I’m not going to comment on the drill instructors but I still tend to respond to a teenager mumbling with stand up straight and speak up son.

@jesmed…take one side of a polarizing issue, and call for thread closure when opinions go where you’d rather they didn’t?

@meanjoe75fan, the thread was opened for the purpose of discussing the GM ignition switch recall, not for cheering the deaths of drunk drivers as another poster (not you) has done.

Yeah, that’s classy.

I have no problem with your call for personal responsibility in driving. But that’s a different topic. This is about the GM ignition switch recall. If you’d like to open a thread discussing better driver training and personal responsibility, please do so.

Yeah, and reviewing my most recent post, I went WAY beyond where I should, defending my point…so I edited it for tone. Sorry about that!

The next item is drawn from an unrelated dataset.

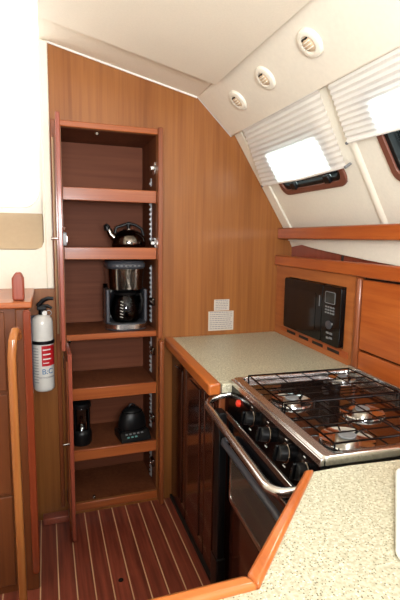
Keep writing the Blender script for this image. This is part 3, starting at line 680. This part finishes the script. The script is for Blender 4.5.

Thanks for keeping it cool. :wink:

Just a point of order that just because you start a discussion doesn’t mean that you control it. Once its out there it is out there with a life of its own and it is what it is. Some of the people I used to work with thought that with enough effort, legislation, and money, they could eliminate all injuries in Minnesota. Of course it wouldn’t be a place I’d like to live in anymore but they were dead serious, so I started to realize we had gone too far. Life is dangerous, simple as that and would we have it any other way?

Understood. I don’t object to a healthy and respectful airing of views.

What I did object to was one classless post that cheered the death of a drunk driver. At that point it seemed like the thread was degenerating into the cesspool, and that the moderator might not want that kind of thing on the Car Talk website.

If there’s more to be said on this topic, that’s fine. Can we please just keep it one notch above “yeah, I’m glad the drunk driver died?” Doesn’t really add much to the discussion.

I didn’t close the discussion because it was still pretty on-topic. Then came the drunk driver comment and some other stuff. If it gets much further off, I’ll close it. But I thought the first part was very spirited and 100% on topic without ad hominem attacks. Cool.